Il s’était trompé, parce qu’il avait ignoré la lassitude
de son peuple, il avait perdu son pari,
s’était vu dès lors contraint de jouer aux supplétifs de guerre. En 2015, sa situation est bien moins reluisante qu’elle
n’était en 2000. Il a perdu l’aura qui entourait le rebelle, que l’on suppose
toujours plus vertueux que le chef usé qu’il combat. Mais, surtout il a perdu
en route beaucoup de militants, beaucoup de ses moyens humains et matériels et
pratiquement son pouvoir de nuisance.
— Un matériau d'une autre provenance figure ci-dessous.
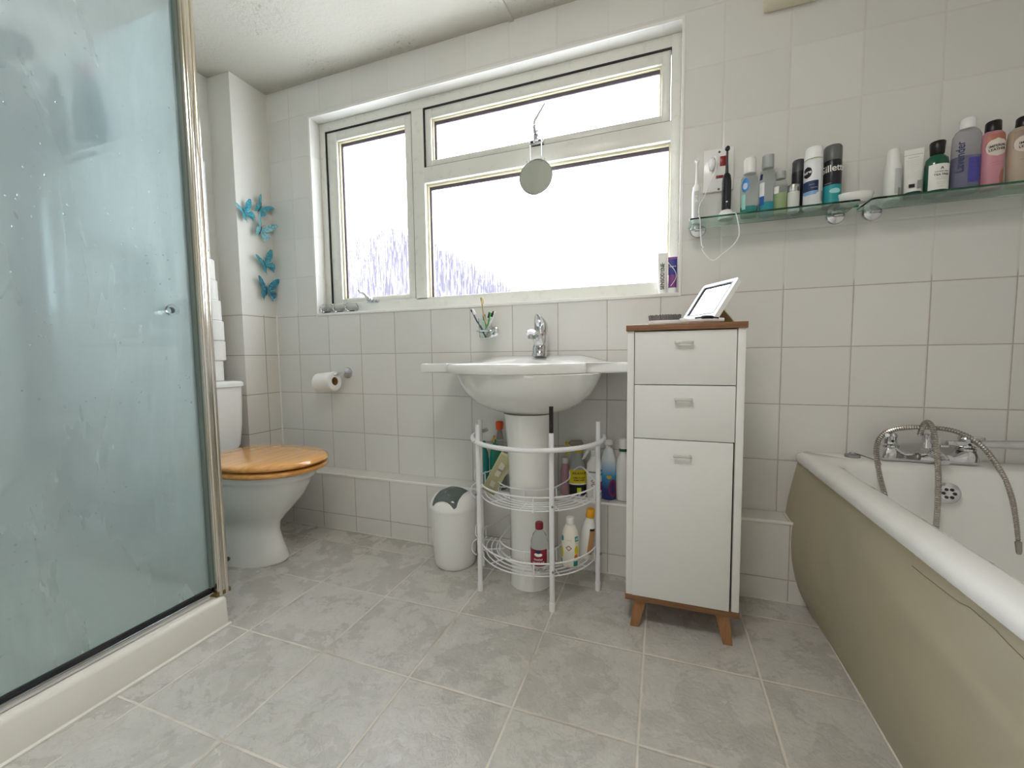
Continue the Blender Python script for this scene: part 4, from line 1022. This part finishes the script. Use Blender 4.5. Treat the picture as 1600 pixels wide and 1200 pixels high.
bottle('aerosol_can', 'small silver-capped white can between the green mouthwash and shaving foam', 'can', (.004, -.068, ZS), [(.001, 0), (.0165, 0), (.0175, .003), (.0175, .062)], [(.0178, .060), (.0182, .064), (.018, .082), (.012, .086), (.001, .087)], mat('satin_white_can', '#dcdcd6', .35), mat('satin_silver', '#b9bab9', .25, 1.0), group=G1)
fz = [(.001, 0), (.024, 0), (.0262, .003), (.0262, .146), (.023, .152)]
bottle('shaving_foam_can', 'white shaving gel can with green ring, navy wave and white cap', 'can', (.053, -.084, ZS), fz, [(.0255, .148), (.0258, .152), (.0255, .178), (.022, .186), (.001, .188)], mat('white_gloss_can', '#e4e4e6', .25), M_wpl, group=G1,
       bands=((.146, .150, -180, 180, mat('lime_ring', '#8fae55', .4), None, .001), (.040, .078, -88, 18, M_navy), (.034, .046, -88, 24, mat('pale_blue_wave', '#7fa6cf', .4), lambda t_: .6+.4*t_, .0012), (.088, .124, -80, -22, M_blk, oval, .001), (.02, .11, 34, 52, mat('fine_grey_text', '#c2c3c4', .5)), (.012, .045, 38, 56, M_greyp, None, .0012)),
       texts=(([('Sure', .015, -.025, .106, .1, 1)], M_white), ([('——', .007, -.010, .066, 0, 1), ('———', .006, -.004, .056, 0, 1)], M_white)))
bottle('deodorant_can', 'dark narrow can half hidden to the left behind the white shaving can', 'can', (.022, -.045, ZS), [(.001, 0), (.018, 0), (.019, .003), (.019, .13)], [(.0185, .13), (.0185, .165), (.015, .170), (.001, .171)], mat('black_can', '#22242b', .3), mat('dark_grey_cap', '#4a4c4e', .35), group=G1)
bottle('shaving_foam_can', 'black and teal shaving foam can with smoky cap', 'can', (.108, -.072, ZS), [(.001, 0), (.023, 0), (.0252, .003), (.0252, .135), (.0235, .142)], [(.0245, .140), (.025, .143), (.0248, .182), (.021, .188), (.001, .189)], mat('black_can', '#22242b', .3), mat('smoky_grey_cap', '#6d6f70', .3, trans=.2), group=G1,
       bands=((.003, .062, -180, 180, mat('teal_can_base', '#2a969c', .3)), (.034, .050, -30, 40, mat('pale_teal_wave', '#9fd6d2', .4), oval, .0012)), texts=(([('Gillette', .030, -.006, .112, .05, .85)], M_white), ([('———', .006, -.018, .067, 0, 1)], M_white)))
# soap dish bridging the two shelves
sd = thing('soap_dish', 'white oval soap dish with soap bar where the two glass shelves meet', 'soap dish', (.165, -.078, ZS+.0005), group=None)
b = NB(); rr = []
for z, s, in ((0, .7), (.004, .9), (.014, 1.0), (.016, .97), (.008, .8), (.006, .1)): rr.append([(.052*s*math.cos(2*PI*i/32), .036*s*math.sin(2*PI*i/32), z*1.7) for i in range(32)])
rings(b, rr); obj('dish', b, M_ceramic, sd)
q = tag(obj('soap_bar', bx(-.024, .024, -.015, .015, 0, .016, .006, 3), mat('white_soap', '#ecebe2', .4), loc=(.152, -.07, ZS+.018), rot=(0, .08, .2)), 'worn white soap bar lying in the soap dish', 'soap')
q = tag(obj('soap_box', bx(-.02, .02, -.003, .003, 0, .018, .001), mat('bright_green_card', '#2f9c6c', .4), loc=(.176, -.034, ZS), rot=(0, 0, .1)), 'green card packet standing behind the soap dish', 'packet')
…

Depuis trois ans, il ne s’était pas
contenté d’être à l’écart du pouvoir, il s’est intégré dans un front dont le
seul vrai ciment est la contestation de toutes les initiatives du gouvernement,
allant jusqu’à s’abstenir de condamner vertement le caillassage du véhicule du
premier citoyen de la République. C’est ce qui rend son ralliement
spectaculaire, mais on avait oublié que pour un homme politique, il y a
toujours quelque chose à faire dans la pire des situations, et c’est même
lorsqu’on a dos le mur qu’on est le plus efficace politiquement.
« Le courage n’est pas soluble dans le
calcul ! »
Mais encore faudrait-il que le jeu en vaille la chandelle
car, dans cette histoire, Djibo Ka n’a fait preuve ni de courage ni de vision
patriotique !
Cet acte, contrairement à ce que tentent de nous faire
croire tous les « transhumants », n’est pas un signe d’audace, car il
résulte d’un pari. « Le courage n’est pas soluble dans le
calcul », dit un philosophe, et dans la situation où se trouve aujourd’hui
Djibo Ka, son geste repose sur le double et improbable calcul qu’il peut
déstabiliser ses anciens amis et donner du sang neuf aux nouveaux.